__WORK INSTRUCTIONS__
Exactly retype the lines from the one containing "Recreate this scene" through the one containing "from mathutils import Vector, Matrix"; both ends count, pictures do not.

__Stored dataset items__
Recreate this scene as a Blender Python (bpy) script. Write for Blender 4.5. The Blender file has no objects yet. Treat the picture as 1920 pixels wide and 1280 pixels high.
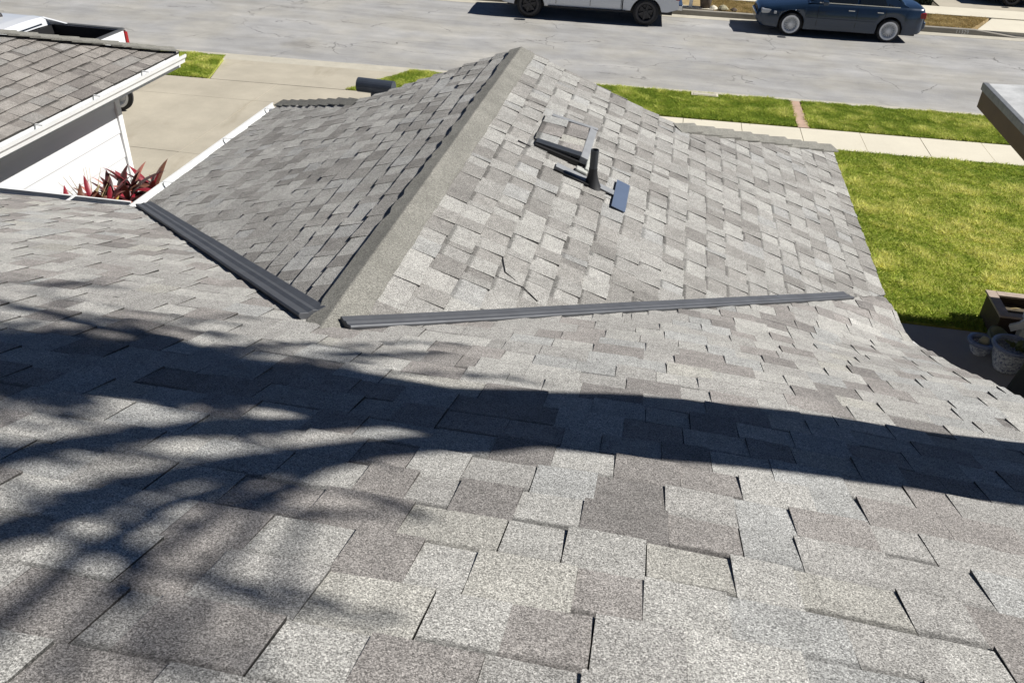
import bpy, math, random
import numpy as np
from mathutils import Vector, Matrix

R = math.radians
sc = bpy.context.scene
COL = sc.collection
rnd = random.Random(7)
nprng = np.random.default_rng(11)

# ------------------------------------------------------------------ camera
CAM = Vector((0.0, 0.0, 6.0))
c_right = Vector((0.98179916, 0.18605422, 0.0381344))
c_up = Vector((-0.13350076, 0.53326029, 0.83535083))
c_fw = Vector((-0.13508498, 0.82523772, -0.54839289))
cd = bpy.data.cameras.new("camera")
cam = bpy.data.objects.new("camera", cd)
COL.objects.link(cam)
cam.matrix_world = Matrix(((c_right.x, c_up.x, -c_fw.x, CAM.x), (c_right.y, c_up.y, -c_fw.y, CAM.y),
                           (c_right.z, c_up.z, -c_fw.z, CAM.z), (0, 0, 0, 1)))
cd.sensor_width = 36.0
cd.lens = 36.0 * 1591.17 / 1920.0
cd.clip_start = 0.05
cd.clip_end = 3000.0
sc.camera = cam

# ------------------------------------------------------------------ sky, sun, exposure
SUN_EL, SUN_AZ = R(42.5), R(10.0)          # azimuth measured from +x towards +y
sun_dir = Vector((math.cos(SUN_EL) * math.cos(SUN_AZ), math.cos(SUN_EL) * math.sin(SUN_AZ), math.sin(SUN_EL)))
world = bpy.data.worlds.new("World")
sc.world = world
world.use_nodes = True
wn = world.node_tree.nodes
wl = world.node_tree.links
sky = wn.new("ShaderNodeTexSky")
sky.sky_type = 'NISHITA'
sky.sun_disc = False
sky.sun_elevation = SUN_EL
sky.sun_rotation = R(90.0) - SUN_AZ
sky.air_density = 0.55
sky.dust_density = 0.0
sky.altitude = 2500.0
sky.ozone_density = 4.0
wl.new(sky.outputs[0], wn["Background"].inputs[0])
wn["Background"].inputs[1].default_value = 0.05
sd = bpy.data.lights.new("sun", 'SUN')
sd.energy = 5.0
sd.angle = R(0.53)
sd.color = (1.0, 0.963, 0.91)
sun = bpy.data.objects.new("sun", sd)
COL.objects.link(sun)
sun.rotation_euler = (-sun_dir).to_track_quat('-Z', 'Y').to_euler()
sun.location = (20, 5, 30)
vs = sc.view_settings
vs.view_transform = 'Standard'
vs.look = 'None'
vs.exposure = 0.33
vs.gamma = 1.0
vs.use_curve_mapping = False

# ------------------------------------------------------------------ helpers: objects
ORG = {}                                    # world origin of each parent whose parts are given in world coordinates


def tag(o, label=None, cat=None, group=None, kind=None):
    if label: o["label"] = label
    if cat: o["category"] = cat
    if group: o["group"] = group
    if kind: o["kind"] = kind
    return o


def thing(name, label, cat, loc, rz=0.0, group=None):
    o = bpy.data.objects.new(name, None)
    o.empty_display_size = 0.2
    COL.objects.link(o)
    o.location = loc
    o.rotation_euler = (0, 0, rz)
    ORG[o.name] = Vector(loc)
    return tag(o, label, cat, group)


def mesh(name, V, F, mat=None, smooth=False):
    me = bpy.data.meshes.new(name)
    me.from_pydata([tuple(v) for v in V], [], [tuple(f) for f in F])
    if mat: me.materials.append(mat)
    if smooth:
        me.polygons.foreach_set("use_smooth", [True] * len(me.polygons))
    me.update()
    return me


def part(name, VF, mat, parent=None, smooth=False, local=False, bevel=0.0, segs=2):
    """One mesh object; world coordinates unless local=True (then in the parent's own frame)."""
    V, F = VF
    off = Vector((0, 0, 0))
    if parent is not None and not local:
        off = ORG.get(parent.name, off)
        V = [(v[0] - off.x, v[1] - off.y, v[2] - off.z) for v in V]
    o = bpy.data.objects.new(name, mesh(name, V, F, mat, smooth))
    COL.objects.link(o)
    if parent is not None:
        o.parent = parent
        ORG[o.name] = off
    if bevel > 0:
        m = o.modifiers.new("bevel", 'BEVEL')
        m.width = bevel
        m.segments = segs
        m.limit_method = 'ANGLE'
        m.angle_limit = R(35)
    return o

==

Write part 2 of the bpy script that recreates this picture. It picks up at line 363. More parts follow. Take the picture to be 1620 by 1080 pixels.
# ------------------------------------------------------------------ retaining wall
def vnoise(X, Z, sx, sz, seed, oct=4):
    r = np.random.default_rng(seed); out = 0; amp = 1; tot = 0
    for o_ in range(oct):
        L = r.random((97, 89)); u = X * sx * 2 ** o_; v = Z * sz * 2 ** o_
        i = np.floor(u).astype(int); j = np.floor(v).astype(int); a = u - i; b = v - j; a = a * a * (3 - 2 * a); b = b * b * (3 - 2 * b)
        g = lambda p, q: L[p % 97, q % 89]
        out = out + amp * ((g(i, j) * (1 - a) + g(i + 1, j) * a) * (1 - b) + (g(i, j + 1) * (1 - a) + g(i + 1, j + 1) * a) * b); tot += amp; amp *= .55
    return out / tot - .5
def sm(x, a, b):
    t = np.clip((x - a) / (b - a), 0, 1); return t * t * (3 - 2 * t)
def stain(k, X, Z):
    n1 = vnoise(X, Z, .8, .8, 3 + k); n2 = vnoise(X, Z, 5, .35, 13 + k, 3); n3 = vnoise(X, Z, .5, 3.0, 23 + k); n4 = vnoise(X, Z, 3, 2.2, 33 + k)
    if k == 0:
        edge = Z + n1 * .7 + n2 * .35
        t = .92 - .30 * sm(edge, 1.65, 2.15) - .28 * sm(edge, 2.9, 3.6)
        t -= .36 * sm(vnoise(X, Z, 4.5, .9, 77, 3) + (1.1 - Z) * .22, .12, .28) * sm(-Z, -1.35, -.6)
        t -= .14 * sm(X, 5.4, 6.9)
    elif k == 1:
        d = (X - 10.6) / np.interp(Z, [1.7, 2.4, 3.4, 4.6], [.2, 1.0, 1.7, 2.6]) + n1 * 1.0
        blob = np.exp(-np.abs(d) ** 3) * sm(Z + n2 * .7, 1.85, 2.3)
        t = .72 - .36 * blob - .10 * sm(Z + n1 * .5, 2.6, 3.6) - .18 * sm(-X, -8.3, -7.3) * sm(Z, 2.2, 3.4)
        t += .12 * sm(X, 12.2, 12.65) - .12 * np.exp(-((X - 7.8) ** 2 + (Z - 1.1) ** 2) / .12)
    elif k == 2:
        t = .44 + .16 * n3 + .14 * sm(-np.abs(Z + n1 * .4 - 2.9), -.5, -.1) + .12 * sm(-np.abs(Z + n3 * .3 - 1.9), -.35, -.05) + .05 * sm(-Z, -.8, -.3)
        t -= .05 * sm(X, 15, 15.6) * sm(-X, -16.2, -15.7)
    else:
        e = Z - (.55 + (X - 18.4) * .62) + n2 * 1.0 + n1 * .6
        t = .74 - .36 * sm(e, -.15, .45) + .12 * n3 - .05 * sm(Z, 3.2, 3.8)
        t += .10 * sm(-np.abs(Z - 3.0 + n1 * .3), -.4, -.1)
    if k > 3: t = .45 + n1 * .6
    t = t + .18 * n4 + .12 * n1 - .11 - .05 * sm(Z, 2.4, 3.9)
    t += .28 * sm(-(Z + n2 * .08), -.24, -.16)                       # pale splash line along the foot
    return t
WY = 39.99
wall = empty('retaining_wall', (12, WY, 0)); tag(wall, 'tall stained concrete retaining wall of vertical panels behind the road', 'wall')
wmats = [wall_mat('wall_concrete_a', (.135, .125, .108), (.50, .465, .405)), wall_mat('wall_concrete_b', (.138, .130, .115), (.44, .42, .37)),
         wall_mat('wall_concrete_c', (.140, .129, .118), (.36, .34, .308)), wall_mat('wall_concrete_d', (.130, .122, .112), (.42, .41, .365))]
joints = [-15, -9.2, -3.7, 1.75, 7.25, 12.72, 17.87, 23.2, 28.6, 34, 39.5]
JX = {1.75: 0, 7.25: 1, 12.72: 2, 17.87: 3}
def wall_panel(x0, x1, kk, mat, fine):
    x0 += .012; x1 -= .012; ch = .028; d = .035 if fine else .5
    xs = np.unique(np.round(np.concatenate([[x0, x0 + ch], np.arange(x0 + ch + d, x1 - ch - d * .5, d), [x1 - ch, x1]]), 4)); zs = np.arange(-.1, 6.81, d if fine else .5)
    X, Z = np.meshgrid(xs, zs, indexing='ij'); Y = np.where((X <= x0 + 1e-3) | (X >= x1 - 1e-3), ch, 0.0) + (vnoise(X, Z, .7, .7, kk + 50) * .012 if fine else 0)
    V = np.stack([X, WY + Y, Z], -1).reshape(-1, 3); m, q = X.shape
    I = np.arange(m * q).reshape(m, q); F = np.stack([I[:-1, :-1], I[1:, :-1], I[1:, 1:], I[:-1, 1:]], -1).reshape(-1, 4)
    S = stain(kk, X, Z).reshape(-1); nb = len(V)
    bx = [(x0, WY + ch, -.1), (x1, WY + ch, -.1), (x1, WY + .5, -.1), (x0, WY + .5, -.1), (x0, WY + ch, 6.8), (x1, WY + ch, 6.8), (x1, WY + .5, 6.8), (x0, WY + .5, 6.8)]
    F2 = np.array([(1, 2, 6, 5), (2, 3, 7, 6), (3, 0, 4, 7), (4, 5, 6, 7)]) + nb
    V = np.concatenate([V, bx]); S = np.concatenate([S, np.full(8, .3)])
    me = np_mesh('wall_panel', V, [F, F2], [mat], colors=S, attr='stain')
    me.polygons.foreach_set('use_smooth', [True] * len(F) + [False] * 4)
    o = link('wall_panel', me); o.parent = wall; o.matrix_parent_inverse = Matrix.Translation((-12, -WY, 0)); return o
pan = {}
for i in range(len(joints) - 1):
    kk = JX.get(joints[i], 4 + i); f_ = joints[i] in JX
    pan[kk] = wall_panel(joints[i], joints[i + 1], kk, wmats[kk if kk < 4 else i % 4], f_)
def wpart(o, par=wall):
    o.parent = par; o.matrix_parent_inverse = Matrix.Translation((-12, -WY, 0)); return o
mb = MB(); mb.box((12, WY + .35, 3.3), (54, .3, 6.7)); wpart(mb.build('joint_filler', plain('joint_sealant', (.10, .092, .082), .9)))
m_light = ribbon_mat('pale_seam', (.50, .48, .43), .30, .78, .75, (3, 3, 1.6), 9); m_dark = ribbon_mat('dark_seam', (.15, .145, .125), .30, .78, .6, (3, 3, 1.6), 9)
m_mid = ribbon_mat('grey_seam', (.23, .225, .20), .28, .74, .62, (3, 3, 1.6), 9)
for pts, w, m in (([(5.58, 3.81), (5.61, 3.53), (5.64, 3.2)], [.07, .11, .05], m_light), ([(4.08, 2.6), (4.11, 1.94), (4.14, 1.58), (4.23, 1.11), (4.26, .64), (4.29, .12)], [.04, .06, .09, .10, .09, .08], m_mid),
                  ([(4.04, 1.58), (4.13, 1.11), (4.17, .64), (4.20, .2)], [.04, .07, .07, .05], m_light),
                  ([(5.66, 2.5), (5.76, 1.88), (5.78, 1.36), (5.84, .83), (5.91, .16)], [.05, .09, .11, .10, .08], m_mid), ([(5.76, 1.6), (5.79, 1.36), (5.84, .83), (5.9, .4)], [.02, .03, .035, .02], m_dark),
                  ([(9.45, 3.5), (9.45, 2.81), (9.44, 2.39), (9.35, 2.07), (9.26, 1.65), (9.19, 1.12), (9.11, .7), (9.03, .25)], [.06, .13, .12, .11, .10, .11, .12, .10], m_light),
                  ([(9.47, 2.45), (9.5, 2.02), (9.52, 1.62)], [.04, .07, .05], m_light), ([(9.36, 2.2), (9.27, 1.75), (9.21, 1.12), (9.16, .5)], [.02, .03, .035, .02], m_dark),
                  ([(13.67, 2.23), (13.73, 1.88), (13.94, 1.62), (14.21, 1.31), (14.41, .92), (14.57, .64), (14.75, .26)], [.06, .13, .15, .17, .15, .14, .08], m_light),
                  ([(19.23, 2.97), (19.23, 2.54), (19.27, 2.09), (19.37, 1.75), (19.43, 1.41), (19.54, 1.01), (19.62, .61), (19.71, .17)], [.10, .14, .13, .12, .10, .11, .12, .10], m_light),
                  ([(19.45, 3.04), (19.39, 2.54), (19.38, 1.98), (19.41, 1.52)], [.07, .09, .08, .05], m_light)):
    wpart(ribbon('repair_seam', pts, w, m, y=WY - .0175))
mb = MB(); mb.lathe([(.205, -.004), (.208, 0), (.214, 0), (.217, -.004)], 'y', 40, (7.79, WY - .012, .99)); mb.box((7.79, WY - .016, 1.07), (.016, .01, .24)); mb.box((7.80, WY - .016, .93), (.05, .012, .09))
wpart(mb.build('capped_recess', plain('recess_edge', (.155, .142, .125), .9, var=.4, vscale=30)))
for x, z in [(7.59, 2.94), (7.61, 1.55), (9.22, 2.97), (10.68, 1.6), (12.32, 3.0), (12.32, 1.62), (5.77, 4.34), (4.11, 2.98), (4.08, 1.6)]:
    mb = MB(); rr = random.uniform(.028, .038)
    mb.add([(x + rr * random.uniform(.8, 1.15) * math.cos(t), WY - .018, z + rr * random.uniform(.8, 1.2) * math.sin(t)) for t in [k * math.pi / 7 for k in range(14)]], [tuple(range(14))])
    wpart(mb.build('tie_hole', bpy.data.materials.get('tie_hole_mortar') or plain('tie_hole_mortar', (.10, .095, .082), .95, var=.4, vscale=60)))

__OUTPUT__
Recreate this scene as a Blender Python (bpy) script. Write for Blender 4.5. The Blender file has no objects yet. Treat the picture as 1920 pixels wide and 1280 pixels high.
import bpy, math, random
import numpy as np
from mathutils import Vector, Matrix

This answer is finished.